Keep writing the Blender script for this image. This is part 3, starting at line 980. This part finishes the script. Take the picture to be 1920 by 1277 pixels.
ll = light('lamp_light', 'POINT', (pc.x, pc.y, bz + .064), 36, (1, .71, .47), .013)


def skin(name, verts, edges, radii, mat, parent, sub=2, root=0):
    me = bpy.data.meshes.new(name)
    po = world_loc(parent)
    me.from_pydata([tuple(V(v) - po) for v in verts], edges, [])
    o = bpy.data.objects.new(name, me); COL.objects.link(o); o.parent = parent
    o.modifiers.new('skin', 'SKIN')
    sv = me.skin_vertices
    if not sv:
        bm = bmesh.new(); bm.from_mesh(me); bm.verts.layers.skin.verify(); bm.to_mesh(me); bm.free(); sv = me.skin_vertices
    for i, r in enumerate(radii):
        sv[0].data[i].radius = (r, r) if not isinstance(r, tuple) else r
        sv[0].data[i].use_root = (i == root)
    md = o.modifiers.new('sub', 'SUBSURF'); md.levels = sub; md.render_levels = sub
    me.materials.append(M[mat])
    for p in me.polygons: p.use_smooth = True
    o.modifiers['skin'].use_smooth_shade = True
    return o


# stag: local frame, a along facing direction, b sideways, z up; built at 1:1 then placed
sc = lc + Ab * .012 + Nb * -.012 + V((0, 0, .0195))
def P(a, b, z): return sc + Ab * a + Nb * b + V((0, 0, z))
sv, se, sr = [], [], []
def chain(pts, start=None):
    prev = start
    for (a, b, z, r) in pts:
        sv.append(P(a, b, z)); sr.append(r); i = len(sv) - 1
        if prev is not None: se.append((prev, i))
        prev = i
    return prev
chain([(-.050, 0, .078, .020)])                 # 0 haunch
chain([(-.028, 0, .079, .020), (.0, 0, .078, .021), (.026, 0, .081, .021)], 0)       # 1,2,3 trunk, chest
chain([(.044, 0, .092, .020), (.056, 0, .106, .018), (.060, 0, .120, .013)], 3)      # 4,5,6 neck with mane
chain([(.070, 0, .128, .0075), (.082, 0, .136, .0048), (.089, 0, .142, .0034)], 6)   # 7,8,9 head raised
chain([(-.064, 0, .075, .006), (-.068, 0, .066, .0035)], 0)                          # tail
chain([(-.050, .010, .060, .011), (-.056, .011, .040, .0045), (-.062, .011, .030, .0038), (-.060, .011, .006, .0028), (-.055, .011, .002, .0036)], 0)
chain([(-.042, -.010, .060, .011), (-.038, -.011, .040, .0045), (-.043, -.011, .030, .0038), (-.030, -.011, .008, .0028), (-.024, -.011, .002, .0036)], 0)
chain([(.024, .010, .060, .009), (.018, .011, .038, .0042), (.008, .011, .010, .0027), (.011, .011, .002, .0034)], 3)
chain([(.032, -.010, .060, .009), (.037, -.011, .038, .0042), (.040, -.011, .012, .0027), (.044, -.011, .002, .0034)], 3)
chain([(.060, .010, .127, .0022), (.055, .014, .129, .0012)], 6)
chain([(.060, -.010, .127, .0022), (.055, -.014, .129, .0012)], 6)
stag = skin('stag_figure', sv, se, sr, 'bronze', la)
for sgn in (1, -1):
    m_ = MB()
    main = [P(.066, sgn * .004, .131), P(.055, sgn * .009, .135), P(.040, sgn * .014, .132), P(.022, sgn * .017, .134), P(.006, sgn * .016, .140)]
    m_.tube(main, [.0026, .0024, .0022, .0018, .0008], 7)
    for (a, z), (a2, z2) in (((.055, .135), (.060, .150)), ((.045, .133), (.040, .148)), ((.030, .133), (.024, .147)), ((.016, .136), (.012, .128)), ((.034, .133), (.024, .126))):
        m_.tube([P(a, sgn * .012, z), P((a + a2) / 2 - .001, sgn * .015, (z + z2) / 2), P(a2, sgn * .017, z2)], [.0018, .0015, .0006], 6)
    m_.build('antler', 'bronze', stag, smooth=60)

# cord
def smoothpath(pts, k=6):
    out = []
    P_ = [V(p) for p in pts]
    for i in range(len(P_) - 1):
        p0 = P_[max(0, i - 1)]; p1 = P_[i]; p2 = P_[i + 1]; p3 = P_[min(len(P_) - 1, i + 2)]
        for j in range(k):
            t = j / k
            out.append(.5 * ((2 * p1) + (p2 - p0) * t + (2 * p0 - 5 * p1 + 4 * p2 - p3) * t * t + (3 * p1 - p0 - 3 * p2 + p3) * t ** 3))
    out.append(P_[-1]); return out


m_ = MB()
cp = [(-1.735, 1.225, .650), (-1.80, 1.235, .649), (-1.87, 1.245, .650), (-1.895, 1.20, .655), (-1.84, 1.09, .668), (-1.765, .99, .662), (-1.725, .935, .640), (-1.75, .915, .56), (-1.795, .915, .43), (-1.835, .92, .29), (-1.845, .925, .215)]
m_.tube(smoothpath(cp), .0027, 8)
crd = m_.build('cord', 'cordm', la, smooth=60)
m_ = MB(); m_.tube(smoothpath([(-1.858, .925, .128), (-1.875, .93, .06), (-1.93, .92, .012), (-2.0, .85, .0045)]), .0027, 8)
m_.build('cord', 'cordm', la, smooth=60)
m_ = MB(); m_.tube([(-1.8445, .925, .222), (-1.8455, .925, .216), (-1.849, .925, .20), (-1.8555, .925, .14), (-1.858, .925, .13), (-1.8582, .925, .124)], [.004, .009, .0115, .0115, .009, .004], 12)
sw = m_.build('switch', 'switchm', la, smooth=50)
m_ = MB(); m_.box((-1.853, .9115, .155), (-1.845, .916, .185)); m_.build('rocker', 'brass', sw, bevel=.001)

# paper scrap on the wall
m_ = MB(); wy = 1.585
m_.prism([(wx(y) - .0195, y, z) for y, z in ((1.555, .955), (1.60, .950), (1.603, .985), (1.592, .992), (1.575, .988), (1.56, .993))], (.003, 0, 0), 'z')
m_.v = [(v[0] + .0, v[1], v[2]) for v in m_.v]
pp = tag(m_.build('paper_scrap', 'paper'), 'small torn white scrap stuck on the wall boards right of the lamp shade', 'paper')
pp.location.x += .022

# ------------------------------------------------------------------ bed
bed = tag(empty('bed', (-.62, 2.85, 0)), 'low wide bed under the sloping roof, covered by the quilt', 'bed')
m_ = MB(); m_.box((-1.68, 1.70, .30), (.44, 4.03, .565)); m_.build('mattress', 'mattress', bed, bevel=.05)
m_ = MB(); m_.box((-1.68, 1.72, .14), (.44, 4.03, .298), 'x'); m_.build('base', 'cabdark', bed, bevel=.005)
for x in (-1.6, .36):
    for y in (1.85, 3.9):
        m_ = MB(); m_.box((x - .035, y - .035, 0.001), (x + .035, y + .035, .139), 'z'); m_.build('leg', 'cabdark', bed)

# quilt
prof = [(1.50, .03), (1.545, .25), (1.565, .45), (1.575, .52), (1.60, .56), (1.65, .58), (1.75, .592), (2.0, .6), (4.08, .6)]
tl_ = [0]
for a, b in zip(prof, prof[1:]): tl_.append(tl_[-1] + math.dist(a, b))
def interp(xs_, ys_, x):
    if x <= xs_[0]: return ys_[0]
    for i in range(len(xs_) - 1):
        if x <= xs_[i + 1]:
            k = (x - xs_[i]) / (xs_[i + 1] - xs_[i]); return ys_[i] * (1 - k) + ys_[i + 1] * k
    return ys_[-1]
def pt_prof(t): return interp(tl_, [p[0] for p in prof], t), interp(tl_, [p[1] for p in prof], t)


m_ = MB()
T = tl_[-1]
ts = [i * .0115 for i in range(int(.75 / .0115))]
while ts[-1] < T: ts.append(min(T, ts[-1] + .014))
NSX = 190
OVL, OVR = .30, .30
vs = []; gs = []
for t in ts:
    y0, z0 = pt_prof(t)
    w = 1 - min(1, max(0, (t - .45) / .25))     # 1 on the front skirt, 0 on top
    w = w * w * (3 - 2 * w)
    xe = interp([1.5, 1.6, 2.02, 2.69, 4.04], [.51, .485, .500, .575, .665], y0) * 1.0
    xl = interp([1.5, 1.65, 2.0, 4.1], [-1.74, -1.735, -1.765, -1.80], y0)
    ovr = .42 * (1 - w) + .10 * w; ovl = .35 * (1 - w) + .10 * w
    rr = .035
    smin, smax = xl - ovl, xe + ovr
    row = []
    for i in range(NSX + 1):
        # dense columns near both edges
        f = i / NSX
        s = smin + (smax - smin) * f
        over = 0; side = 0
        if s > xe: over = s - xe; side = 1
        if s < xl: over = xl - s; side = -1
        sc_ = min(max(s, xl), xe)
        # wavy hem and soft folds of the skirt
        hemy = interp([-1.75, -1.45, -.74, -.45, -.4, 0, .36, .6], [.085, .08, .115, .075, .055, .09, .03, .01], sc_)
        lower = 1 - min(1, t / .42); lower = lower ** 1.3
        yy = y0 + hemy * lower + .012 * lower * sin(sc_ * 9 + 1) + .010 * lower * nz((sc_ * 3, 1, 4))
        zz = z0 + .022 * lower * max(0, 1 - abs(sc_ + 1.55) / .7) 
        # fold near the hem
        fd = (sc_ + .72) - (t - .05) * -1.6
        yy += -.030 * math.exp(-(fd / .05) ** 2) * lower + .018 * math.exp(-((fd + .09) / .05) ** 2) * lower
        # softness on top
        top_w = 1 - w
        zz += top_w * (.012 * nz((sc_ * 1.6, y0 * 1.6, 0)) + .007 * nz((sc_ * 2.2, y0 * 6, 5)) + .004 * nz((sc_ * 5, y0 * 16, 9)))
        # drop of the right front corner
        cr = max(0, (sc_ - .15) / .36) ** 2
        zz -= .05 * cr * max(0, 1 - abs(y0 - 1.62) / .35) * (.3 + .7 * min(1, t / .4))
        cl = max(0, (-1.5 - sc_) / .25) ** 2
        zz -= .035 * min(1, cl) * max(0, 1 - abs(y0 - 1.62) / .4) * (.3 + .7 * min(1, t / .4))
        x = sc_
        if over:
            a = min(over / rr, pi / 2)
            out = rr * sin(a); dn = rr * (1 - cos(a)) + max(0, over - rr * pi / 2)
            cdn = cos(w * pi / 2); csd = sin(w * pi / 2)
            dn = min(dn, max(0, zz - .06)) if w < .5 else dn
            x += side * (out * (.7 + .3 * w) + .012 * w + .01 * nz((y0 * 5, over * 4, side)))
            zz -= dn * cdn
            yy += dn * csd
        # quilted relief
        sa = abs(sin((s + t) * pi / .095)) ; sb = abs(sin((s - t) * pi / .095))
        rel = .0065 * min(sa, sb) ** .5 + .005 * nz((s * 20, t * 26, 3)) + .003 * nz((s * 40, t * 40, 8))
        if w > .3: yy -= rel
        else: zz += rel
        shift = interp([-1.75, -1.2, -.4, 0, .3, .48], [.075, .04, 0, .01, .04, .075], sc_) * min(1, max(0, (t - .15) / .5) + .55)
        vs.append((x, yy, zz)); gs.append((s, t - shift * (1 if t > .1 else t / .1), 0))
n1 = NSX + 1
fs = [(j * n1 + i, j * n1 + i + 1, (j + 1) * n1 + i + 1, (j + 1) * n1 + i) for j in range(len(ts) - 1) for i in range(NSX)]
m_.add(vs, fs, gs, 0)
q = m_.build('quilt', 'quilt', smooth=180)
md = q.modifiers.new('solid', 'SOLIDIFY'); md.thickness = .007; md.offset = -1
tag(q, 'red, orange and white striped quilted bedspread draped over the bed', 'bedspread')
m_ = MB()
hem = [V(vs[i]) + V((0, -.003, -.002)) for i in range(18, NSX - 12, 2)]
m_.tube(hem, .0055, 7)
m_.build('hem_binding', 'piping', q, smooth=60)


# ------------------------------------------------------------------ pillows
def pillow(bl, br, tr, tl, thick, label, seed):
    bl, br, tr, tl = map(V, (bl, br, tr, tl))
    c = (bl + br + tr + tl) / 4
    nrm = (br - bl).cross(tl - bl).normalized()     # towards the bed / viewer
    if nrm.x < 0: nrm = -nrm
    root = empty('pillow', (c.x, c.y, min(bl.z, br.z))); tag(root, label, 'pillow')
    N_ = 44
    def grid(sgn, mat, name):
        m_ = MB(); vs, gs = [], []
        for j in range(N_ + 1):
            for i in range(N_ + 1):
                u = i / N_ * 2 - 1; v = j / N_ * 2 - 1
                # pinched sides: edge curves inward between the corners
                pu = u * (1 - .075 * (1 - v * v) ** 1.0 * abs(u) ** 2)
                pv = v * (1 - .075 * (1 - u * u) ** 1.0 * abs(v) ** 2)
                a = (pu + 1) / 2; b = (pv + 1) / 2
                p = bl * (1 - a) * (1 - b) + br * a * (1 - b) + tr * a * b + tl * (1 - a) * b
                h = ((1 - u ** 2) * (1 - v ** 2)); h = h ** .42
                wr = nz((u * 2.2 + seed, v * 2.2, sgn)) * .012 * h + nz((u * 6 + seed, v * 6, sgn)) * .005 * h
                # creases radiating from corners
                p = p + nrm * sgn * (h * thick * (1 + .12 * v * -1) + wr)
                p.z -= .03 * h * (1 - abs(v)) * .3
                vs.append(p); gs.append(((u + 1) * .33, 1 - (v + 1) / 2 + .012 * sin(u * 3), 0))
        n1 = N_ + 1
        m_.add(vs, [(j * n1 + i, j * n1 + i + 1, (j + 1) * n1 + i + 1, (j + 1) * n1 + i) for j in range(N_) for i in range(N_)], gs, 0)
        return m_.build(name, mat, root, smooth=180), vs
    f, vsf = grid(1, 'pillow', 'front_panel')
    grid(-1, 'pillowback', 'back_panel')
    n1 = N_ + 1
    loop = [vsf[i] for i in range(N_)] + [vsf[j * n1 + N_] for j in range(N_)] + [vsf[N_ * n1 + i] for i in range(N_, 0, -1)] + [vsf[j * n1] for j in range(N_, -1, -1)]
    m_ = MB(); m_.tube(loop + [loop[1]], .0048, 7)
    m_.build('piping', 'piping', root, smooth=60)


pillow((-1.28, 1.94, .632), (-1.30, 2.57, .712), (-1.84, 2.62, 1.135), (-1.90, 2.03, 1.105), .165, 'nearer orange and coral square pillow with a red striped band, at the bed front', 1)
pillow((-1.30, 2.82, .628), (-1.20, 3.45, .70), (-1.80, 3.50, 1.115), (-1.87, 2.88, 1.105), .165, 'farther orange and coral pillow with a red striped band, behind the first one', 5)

##############################

Verbatim output is expected for the lines from the start of the data to the line in which "ll = light('lamp_light', 'POINT', (pc.x, pc.y, bz" appears, both included.

Keep writing the Blender script for this image. This is part 3, starting at line 980. This part finishes the script. Take the picture to be 1920 by 1277 pixels.
ll = light('lamp_light', 'POINT', (pc.x, pc.y, bz + .064), 36, (1, .71, .47), .013)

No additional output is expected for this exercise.